Long-time U of S Huskies men's hockey announcer Bruce Gordon poses for a photo inside Merlis Belsher Place. Gordon, who had announced games for nearly four decades, died Friday, May 29, at age 58. / jpg

'A legend': Bruce Gordon was long-time voice of the U of S hockey Huskies

Bruce Gordon (BA'83, MA'85, PhD'92) — the voice of Huskies’ hockey for nearly four decades — will be remembered as a true “Huskie legend,” a campus hockey “fixture” and unique, one-of-a-kind tradition.

“He was a legend who never donned the skates (for the Huskies),” said long-time University of Saskatchewan Huskies men’s hockey coach Dave Adolph, who had known Gordon since the early 1980s.

Gordon, who worked as the public address announcer for U of S men’s hockey games since the 1980s, passed away Friday night in Regina, surrounded by family.

He was 58.

“It’s a huge loss,” says friend and colleague Murray Guest, who, as a member of the Huskies’ game-day off-ice officiating crew, worked alongside Gordon longer than anybody else.

“It’s going to be a tough (act to) follow, a really tough follow.”

By day, Dr. Gordon was a respected and well known psychologist. On the weekends, he was a popular fixture at Huskie games.

He had a voice for radio and a zest for college life. Gordon was able to inform, enlighten, entertain and humour hockey fans with his insight, knowledge and wit.

Adolph, who played for the Huskies back when Gordon did radio broadcasts of games for university radio, reunited with Gordon when Adolph became the U of S men’s coach in 1989.

Adolph says seeing Gordon, since then, would always start his weekends on a great note.

“My Friday started off pretty darn good — he made my every Friday,” noted Adolph, who has coached the Dogs for the past 31 seasons. “Every Friday, I waited to see Bruce. That made my weekend.

“I wish he was still here.”

Statistician Terry Friesen, who keeps track of shots-on-net for Huskie games and has been doing so for roughly 20 years, marvels at Gordon’s vast contribution.

“As far as I was concerned, Bruce WAS the penalty-box crew,” said Friesen. “He led the way. (His passing is) a very sad day for Huskie hockey.”

Friesen describes Gordon as a “real pro” who took his role at Huskies games seriously yet was still able to insert his own bit of wit and humour at the right moments.

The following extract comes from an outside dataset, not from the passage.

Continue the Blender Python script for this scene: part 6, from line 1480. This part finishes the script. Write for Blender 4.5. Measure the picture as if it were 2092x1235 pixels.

“One example would be announcing to the crowd that the referees for tonight’s game were from some obscure (or made-up) league,” recalled Friesen. “Bruce loved the game, the Huskies and the crew. He was respected by Huskie staff, players, opposing coaches and long-time fans. He was involved with the Huskie for 35 years. Our crew won’t be the same, he will be missed and I’m not sure if he can be replaced.”